2021: Cluj begins European Cultural Capital odyssey

Newsroom 01/07/2014 | 14:33

Cluj officials are working on a bid to secure the coveted European Capital of Culture (ECC) crown in seven years, giving the city the boost enjoyed by fellow Transylvanian artistic hub, Sibiu, seven years ago.

Six years before the ECC title-year, the selected host Member States publish a call for applications, following which cities interested in participating in the competition must submit a proposal for consideration, which Cluj-Napoca is planning to do next year. In 2007, Sibiu was the cultural talk of the European Union community. The Transylvanian town was nominated in 2004, before Romania was in the EU, but Luxembourg helped Sibiu become a European cultural capital, with the two sharing the title.

Cluj-Napoca is hoping to wow the judges with its impressive cultural and artistic pedigree. It has 19 public cultural institutions, over 60 non-governmental arts and cultural organizations, 6 creative arts associations, 6 universities or artistic departments, 3 arts high-schools, 7 foreign cultural centers, 17 centers/libraries providing foreign language courses and access to foreign books, while almost 90 cultural events took place in the city in 2012, all of which is the “ammo” it is hoped will earn ECC status, according to the cultural strategy drawn up by the Cluj-Napoca 2021 European Capital of Culture Association in a bid to persuade the judges.

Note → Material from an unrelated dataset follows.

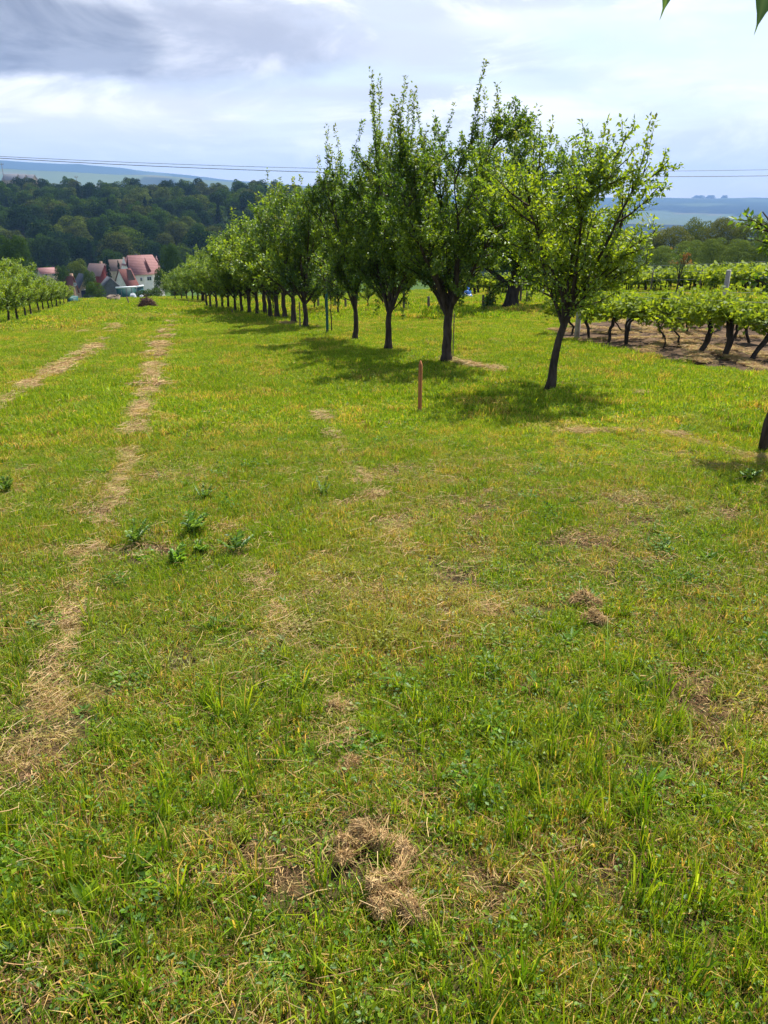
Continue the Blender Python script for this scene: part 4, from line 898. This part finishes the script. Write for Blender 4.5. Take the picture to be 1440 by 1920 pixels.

“The dynamism of the town, characterized by its intercultural approach, intensive civic participation as well as the top academic environment that attracts high numbers of students are the main arguments for our city to become a European Capital of Culture,” says Florin Morosanu, executive director of the association. The group has 83 members, including the local council, city hall, county council, 12 universities and all the major cultural players, who have contributed to the strategy.

Moreover, Cluj-Napoca also has in its favor the title of European Youth Capital 2015; two national theatres; two national opera houses; the most developed creative economy; the biggest film festival in Romania, Transylvania International Film Festival; its role as a space of social innovation; cultural and linguistic diversity; the electro music festival, Electric Castle; courses in art, design, music, film, TV, media; the new wave of the Cluj Painting School as well as the first collective and independent contemporary art space, Fabrica de Pensule.

The authors of the cultural strategy for 2014-2020 also point out their city’s minuses, mentioning in the official document that public financing for culture is quite low compared with the city’s cultural performance; the budget limitations of the cultural operators in the context of the rising number of public and activities; the public pressure for “visible” events, with a big turnout; a lack of cooperation between local institutions and independent cultural operators; plus poor private financing for events.

If Cluj-Napoca is selected, the money will fund economic development worth millions of Euros, through four sources – the local council, county council, national authorities as well as independent projects. Also, the EU offers the Melinda Mercouri award, worth almost EUR 1.5 million, to the winning candidate. Morosanu cannot yet announce the project’s official budget, because it depends on which schemes are implemented, but at the end of the year an official estimate will be published. In terms of private funding, Morosanu’s association benefited from corporate funding to the tune of almost 80 percent, while the rest of the money has come from the local council over the past two years. Nonetheless, he points out that the businesspeople of Cluj-Napoca are one of the stakeholders of the project.